Nuru Kane, Nouvel album, Exile
Sénégalais globe-trotter, artiste discret et très attaché au sens qu’il donne à sa démarche au-delà de la musique, Nuru Kane sort son troisième album baptisé Exile dans lequel il met encore davantage en pratique le rapprochement des cultures sans aucune aliénation.
Le mode de vie sédentaire n’est pas fait pour Nuru Kane. Le chanteur sénégalais, arrivé en France en 1998, est plutôt un adepte de l’incessante vadrouille. Il était ici, à Londres ; on l’a vu là, en Auvergne ; il passera là-bas, aux Pays-Bas... Cette itinérance est moins dans ses gênes que dans sa tête : au fond, il n’est question que de liberté, et de la façon dont le chanteur trentenaire entend la vivre.
Que son troisième CD s’intitule Exile n’est pas seulement une référence à cette situation vécue par tant d’Africains poussés à partir loin de chez eux pour des raisons économiques, même si les violons joués sur la chanson-titre dégagent un parfum de nostalgie. Nuru Kane donne à ce concept un contenu plus politique, pensant à ces grands hommes qui ont défendu des causes et ont été contraints de se couper des leurs. Et de citer le Dalaï Lama, Cheikh Amadou Bamba, ou même Nelson Mandela.
L’exil, enfin, se trouve parfois en fermant les yeux au détour d’une chanson. Pour faire naître ce "monde en couleurs", Nuru pratique sans retenue le mélange des cultures. Son groupe Bayefall Gnawa en est l’un des reflets : ses membres viennent du Maroc, du Mali, d’Algérie, de France…

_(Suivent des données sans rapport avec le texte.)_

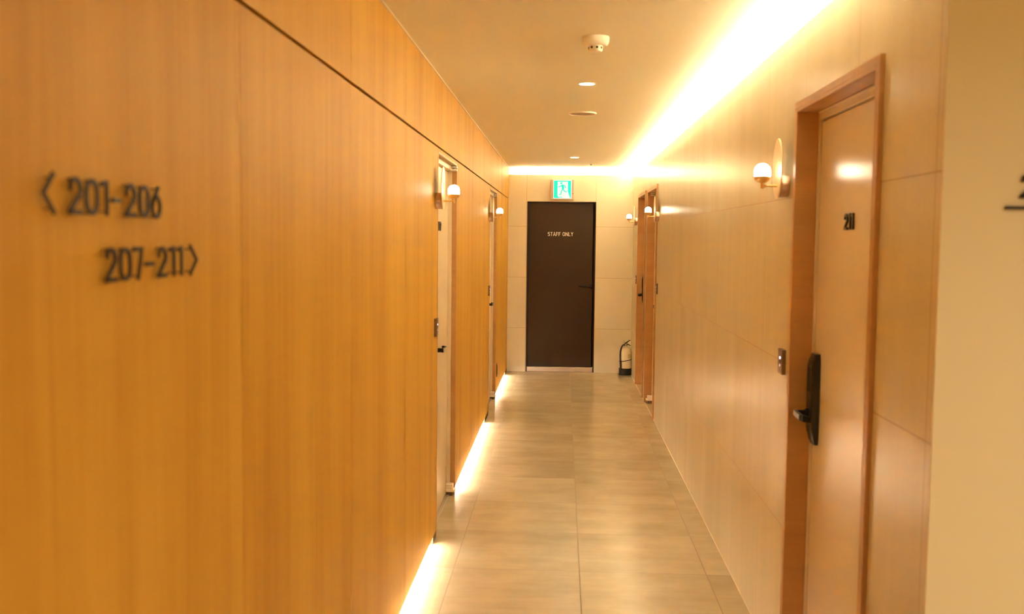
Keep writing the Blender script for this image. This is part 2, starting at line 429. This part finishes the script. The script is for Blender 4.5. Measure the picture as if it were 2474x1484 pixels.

Le patchwork se décline aussi en onze titres, composés pour une bonne moitié par son complice de longue date, Thierry Fournel. Bambala prend la direction de l’Afrique du Nord des Gnawa : le guembri – instrument fétiche du Sénégalais –pose le cadre, dessine ses motifs et petit à petit accélère la cadence que suivent les voix, les battements de main et les karkabou. Ambiance plus blues pour Niang Balo. Direction l’Espagne avec Coriendo et ses sonorités festives. Issoire, en hommage à cette ville où il est officiellement domicilié, est un reggae parfaitement exécuté comme Nuru en jouait à ses débuts dans son pays natal.
Lui qui appelle son continent à l’unité dans Afrika a su justement transcender les différences entre tous ces genres musicaux qui l’influencent pour donner à l’ensemble une cohérence, une identité. A l’instinct, sans calcul, et avec la volonté de montrer l’exemple, il prouve que changer les choses reste possible. Son message se résume en une chanson, où son patronyme se mêle au slogan du candidat Obama : Yes We Kane.